For these reasons, it’s better to think of ARR as a rate or slope of a line, than a static value. The marginal signal given by ARR in isolation is another reason both companies and investors like to focus on the change in ARR over a period of time, also known as Net New ARR (NNARR). This can show how fast a company is growing its ARR base, which should eventually lead to recognized revenue increases as well.
Why do SaaS companies like to use ARR instead of revenue to measure top line growth?
On the pragmatic side, accounting rules for subscription business models create a delay between signing up a customer and recognizing that revenue on the income statement. Using the JetFliks example, let’s say you bought the Annual plan for $100 up front. This means that as long as the company provides you with the service all year, they are guaranteed $100 in revenue. However, accounting rules state the company can only recognize the revenue as the service is delivered. As each month passes, the company gets to recognize 1/12th of the annual price, in this case $100 / 12 months = $8.33 of revenue per month. After three months, the company will still have you under contract for at least the rest of the year at the $100 ARR rate, but will only have $25 of revenue to show for it. Therefore, SaaS companies can reasonably state that the $100 ARR rate is much more indicative of the top line of their business than the $25 in recognized revenue. In this sense, revenue is a delayed measure of ARR and in fast growing businesses where ARR is doubling every 3-6 months, the discrepancy between ARR and revenue will grow even larger.

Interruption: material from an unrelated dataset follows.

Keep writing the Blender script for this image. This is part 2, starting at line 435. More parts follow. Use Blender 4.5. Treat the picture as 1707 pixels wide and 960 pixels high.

On the public relations side, if ARR is always leading revenue and the annualized price of a monthly customer is 12 times larger, companies would much rather talk about a larger number than a smaller one. This helps in marketing the company to customers, investors, and employees. In startup fundraising, SaaS company valuations are often highly influenced by their ARR, adding another reason for focus on this metric.
Here we’ve reviewed the subscription business model, its revenue related metric of ARR, and why SaaS startups often use it as their primary measure of the top line. In future posts, I’ll dive deeper into revenue recognition, the different types of Net New ARR movements, and other top SaaS metrics. Looking forward to your comments and questions.